All the Falcon's hardware was top-shelf, right down to the Grover Imperial tuners. It was also, except for the occasional Country Club, the only spruce-topped Gretsch. It was a big bird, too, at 17 inches wide and almost three inches deep.

The next year the 6134 White Penguin was introduced. Essentially a Duo-Jet trying to fly high, the Penguin sported most of the White Falcon features on a Jet body. Few were sold, and even those few are rarely seen today. While a Holy Grail for collectors, they are essentially a footnote to the White Falcon story. The penguin on the pickguard was memorable, though.

The Falcon remained essentially unchanged until 1958, when a new headstock style was introduced, with the Gretsch script running horizontally instead of vertically. Many of these also have a square metal nameplate on the headstock. Half-moon neo-classic markers replaced the block markers in '58.

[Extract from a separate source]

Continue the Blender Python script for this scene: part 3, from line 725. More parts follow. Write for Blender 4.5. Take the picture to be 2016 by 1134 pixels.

For 1959, the Falcon gained a zero fret, along with a space control bridge replacing the Melita previously used. New wiring also debuted with FilterTron pickups and a three-position tone selector switch.

The 6137 Project-O-Sonic White Falcon was also introduced in 1958 or '59.

For 1962 big changes came to the Falcons, along with most of the rest of the Gretsch line. Bodies changed to a double-cutaway, thinner design and a double mute system and standby switch were the new features. The price was up to $800. If you wanted stereo, take a cool grand to the store.

Gretsch couldn't seem to leave the bird alone, so in 1964 the Falcon was introduced to the "T-zone tempered treble" system, a slight angle on the highest frets said to improve treble response, and a new, telescoping arm vibrato.

Gadgets contined to be thrown at the Falcon. In 1966 it gained the "Amazing Gretsch Floating Sound Unit," a tuning fork which was supposed to dangle down in the body of the guitar to increase resonance and sustain. Most were promptly removed, as they made the Guitar of Kings a royal pain to set up. By now there were so many knobs and switches stuck on the White Falcon it took an electrical engineer, not a guitar player, to actually use one.

Much like the Cadillacs they took styling cues from and that other icon of the 50s, Elvis, the Falcons entered the '70s as a bloated parody of the cool they had once embodied. But during the '70s, Baldwin began taking some of the sillier "features" off Falcons. Whether this was a good idea that actually came from the Baldwin offices or just another example of cost-cutting is open to debate. Single cutaway Falcons were also re-introduced in 1974, bringing back even more of the classic, uncluttered style.

Currently, the revitalized Gretsch company offers several reissue versions of the White Falcon, as well as variants such as the Black Falcon and White Falcon Rancher.